4 of 109 comments (clear)

  1. Re:Have to side with the GNU folks here. by raph · · Score: 5, Informative

    Mmm, nothing like being slashdotted. I'll try to comment on some factual points, though.

    There is no "Artifex Public License". There is the AFPL, or "Aladdin Free Public License," but we've never claimed this to be open-source, as it's not consistent with the Open Source Definition.

    Our decision separate from the GNU name has no effect on the freedoms guaranteed to our users. We've always done a GPL release within a year of the AFPL release, and will continue to do so.

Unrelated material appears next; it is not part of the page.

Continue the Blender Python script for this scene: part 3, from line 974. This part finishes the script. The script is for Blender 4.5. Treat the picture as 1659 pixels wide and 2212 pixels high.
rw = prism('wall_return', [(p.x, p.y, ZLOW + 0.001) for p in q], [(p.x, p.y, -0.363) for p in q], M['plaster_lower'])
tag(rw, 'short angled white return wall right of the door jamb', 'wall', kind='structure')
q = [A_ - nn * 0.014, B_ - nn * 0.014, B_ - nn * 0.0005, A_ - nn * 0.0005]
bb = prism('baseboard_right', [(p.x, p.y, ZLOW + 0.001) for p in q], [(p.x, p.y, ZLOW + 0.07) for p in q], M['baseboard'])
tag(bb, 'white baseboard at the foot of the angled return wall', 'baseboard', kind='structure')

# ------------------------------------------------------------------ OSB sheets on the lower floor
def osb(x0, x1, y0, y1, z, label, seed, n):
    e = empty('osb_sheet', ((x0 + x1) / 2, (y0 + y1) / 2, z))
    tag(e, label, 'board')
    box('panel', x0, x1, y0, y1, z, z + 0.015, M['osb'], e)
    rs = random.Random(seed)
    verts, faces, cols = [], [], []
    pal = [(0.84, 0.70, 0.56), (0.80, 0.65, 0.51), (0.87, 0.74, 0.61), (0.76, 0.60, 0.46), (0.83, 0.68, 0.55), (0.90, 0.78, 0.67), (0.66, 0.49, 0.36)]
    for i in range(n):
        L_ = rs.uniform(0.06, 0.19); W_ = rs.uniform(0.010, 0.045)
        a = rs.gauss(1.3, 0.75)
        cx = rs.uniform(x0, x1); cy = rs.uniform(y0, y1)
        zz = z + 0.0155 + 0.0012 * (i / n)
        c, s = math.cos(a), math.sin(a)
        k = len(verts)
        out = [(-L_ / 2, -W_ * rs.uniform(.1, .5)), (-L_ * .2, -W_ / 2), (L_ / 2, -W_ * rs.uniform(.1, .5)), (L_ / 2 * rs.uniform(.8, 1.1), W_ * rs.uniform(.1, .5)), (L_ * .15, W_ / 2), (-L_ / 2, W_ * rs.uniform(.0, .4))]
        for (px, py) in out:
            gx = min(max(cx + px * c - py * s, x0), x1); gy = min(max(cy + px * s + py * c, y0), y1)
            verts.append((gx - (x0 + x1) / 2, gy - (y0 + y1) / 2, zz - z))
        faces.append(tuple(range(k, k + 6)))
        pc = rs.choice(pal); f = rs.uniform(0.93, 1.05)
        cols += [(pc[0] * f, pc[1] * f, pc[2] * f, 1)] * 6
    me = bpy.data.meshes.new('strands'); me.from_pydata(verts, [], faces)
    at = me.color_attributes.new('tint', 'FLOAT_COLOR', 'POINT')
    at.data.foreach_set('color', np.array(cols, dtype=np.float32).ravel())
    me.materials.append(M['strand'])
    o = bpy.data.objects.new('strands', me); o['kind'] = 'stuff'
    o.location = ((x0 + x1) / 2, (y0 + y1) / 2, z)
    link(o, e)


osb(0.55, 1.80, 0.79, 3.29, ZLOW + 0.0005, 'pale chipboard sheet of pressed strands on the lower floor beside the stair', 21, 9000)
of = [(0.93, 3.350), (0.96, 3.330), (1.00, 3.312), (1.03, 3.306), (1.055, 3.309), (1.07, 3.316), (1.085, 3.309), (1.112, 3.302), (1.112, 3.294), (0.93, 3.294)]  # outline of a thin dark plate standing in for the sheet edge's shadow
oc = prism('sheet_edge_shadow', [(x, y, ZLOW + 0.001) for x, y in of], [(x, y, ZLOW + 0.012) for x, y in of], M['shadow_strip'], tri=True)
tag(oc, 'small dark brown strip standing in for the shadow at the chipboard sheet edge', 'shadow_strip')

    The text quoted above correctly describes the AFPL versions of Ghostscript - commercial distribution is not allowed. However, commercial Linux distributions do of course distribute the GPL version.

    --

    LILO boot: linux init=/usr/bin/emacs

  2. Re:Have to side with the GNU folks here. by matthewn · · Score: 4, Informative
    Whoever scored this "Informative" needs a poke from the cluestick.

    The Artifex license is not the point of contention, here. The Free version of Ghostscript is (and I believe always has been) GPLed. For more on the actual disagreement, see here (and its followups): http://www.ghostscript.com/pipermail/gs-devel/2002 -December/002261.html

  3. Re:Have to side with the GNU folks here. by Otter · · Score: 4, Informative
    Both of you guys are completely missing what the issue is -- a product offered under the GPL is not necessarily a GNU project.

    There's no problem mentioning non-free software in the README for a GPL'd project, and the Ghostscript guys will continue to do so. Stallman doesn't want official GNU projects doing that, so Ghostscript is leaving GNU.

  4. Re:Have to side with the GNU folks here. by DustMagnet · · Score: 4, Informative
    The link you mention talks about changes to the GNU coding guidelines, I suspect this section: References to Non-Free Software and Documentation is the problem.

    It starts, "A GNU program should not recommend use of any non-free program."

    I've seen many GPL programs that don't live up to that rule.

    --
    'SBEMAIL!' is better than a goat!!